WHAT IS EXPECTED
Copy out every record below, word for word.

- - -

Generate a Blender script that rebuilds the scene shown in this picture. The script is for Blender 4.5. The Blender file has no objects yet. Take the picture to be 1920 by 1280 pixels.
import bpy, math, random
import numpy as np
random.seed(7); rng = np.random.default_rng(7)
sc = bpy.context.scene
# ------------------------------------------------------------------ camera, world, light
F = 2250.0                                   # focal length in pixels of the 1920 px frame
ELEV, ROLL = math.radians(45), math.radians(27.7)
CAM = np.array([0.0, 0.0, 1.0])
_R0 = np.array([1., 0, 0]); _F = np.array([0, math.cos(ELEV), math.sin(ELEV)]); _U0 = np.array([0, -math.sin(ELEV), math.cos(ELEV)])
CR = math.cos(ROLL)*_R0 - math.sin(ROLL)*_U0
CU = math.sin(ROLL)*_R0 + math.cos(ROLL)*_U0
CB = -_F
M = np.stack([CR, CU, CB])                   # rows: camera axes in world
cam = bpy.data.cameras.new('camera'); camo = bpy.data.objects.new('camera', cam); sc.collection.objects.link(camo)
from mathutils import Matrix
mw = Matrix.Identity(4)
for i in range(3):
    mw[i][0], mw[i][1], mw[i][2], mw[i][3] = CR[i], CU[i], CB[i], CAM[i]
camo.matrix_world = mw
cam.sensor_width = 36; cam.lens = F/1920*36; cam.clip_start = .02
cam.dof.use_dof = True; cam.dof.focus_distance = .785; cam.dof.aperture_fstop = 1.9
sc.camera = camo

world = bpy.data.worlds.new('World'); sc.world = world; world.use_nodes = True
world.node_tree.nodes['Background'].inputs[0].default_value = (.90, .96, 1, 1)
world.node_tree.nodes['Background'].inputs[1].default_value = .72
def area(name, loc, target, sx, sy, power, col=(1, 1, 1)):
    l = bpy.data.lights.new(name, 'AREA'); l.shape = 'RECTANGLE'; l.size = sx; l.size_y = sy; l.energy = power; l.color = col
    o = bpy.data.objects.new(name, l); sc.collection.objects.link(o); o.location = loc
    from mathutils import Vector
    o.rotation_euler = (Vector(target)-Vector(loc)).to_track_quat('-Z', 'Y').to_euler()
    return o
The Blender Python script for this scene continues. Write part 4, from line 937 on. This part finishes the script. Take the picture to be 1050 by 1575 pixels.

- - -

TASK ANSWER
Generate a Blender script that rebuilds the scene shown in this picture. The script is for Blender 4.5. The Blender file has no objects yet. Take the picture to be 1920 by 1280 pixels.
import bpy, math, random
import numpy as np
random.seed(7); rng = np.random.default_rng(7)
sc = bpy.context.scene
# ------------------------------------------------------------------ camera, world, light
F = 2250.0                                   # focal length in pixels of the 1920 px frame
ELEV, ROLL = math.radians(45), math.radians(27.7)
CAM = np.array([0.0, 0.0, 1.0])
_R0 = np.array([1., 0, 0]); _F = np.array([0, math.cos(ELEV), math.sin(ELEV)]); _U0 = np.array([0, -math.sin(ELEV), math.cos(ELEV)])
CR = math.cos(ROLL)*_R0 - math.sin(ROLL)*_U0
CU = math.sin(ROLL)*_R0 + math.cos(ROLL)*_U0
CB = -_F
M = np.stack([CR, CU, CB])                   # rows: camera axes in world
cam = bpy.data.cameras.new('camera'); camo = bpy.data.objects.new('camera', cam); sc.collection.objects.link(camo)
from mathutils import Matrix
mw = Matrix.Identity(4)
for i in range(3):
    mw[i][0], mw[i][1], mw[i][2], mw[i][3] = CR[i], CU[i], CB[i], CAM[i]
camo.matrix_world = mw
cam.sensor_width = 36; cam.lens = F/1920*36; cam.clip_start = .02
cam.dof.use_dof = True; cam.dof.focus_distance = .785; cam.dof.aperture_fstop = 1.9
sc.camera = camo

world = bpy.data.worlds.new('World'); sc.world = world; world.use_nodes = True
world.node_tree.nodes['Background'].inputs[0].default_value = (.90, .96, 1, 1)
world.node_tree.nodes['Background'].inputs[1].default_value = .72
def area(name, loc, target, sx, sy, power, col=(1, 1, 1)):
    l = bpy.data.lights.new(name, 'AREA'); l.shape = 'RECTANGLE'; l.size = sx; l.size_y = sy; l.energy = power; l.color = col
    o = bpy.data.objects.new(name, l); sc.collection.objects.link(o); o.location = loc
    from mathutils import Vector
    o.rotation_euler = (Vector(target)-Vector(loc)).to_track_quat('-Z', 'Y').to_euler()
    return o
The Blender Python script for this scene continues. Write part 4, from line 937 on. This part finishes the script. Take the picture to be 1050 by 1575 pixels.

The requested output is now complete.